Limits of degeneracy for colouring graphs with forbidden minors
Sergey Norin, Jérémie Turcotte
TL;DR
This work addresses Seymour's relaxation of Hadwiger's conjecture by proving that every sufficiently large bipartite graph $H$ in any monotone family with strongly sublinear separators, and with bounded maximum degree, is Hadwiger-amenable: any non-null graph $G$ with $\delta(G)\ge v(H)-1$ contains $H$ as a minor. The authors develop a dense-pair framework and a multi-faceted toolbox, combining models of minors, extremal-density bounds for bipartite graphs, density-increment arguments, and a novel minor-from-pieces construction to assemble a model of $H$ inside $G$ from dense components. They organize the argument into a three-case plan (small, intermediate, and large graphs) and prove a sequence of auxiliary results, including a small-case embedding lemma, a bounded-component minor theorem, and a density-increment machinery that yields minors from dense fragments. The paper also establishes tightness, showing that each assumption is essential by constructing counterexamples if any condition is dropped.

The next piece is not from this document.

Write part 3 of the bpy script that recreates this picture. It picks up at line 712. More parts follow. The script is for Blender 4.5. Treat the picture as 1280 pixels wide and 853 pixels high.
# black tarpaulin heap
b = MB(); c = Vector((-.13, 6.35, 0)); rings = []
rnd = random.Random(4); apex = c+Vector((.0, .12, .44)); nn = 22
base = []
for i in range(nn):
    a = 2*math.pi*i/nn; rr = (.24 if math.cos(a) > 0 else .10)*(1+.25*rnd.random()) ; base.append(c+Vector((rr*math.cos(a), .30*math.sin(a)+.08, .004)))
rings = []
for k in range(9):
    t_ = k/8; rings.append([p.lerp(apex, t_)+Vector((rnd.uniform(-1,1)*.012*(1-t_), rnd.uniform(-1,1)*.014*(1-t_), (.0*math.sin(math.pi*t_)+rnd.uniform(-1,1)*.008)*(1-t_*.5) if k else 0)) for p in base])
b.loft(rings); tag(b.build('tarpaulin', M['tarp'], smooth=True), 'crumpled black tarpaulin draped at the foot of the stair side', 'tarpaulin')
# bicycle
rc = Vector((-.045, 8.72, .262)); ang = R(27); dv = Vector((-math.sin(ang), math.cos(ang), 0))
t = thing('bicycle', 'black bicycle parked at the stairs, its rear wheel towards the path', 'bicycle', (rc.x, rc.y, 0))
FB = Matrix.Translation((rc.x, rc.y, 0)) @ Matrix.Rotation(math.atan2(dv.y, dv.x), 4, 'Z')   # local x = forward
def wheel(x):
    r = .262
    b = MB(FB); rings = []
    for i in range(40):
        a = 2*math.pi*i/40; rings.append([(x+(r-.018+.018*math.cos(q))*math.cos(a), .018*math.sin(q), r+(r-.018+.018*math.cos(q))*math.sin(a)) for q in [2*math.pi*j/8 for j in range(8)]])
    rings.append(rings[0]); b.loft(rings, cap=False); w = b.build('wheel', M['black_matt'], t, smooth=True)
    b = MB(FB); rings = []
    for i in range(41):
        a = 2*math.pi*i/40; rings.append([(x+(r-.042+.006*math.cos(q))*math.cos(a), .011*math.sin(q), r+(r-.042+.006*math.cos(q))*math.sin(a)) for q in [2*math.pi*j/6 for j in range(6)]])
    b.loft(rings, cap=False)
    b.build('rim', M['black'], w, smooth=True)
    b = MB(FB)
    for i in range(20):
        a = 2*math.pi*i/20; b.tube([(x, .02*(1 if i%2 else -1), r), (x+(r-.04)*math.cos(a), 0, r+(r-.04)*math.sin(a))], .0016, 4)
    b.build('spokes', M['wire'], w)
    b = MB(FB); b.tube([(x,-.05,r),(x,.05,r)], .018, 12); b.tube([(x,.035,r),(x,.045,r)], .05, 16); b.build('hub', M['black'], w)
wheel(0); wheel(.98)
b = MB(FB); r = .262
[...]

Overall, the results extend Hadwiger-type degeneracy bounds to broad classes of $H$ and highlight a density-based route to discovering large bipartite minors within dense graphs, with potential implications for coloring with forbidden minors and related structural graph theory questions.
Abstract
Motivated by Hadwiger's conjecture, Seymour asked which graphs $H$ have the property that every non-null graph $G$ with no $H$ minor has a vertex of degree at most $|V(H)|-2$. We show that for every monotone graph family $\mathcal{F}$ with strongly sublinear separators, all sufficiently large bipartite graphs $H \in \mathcal{F}$ with bounded maximum degree have this property. None of the conditions that $H$ belongs to $\mathcal{F}$, that $H$ is bipartite and that $H$ has bounded maximum degree can be omitted.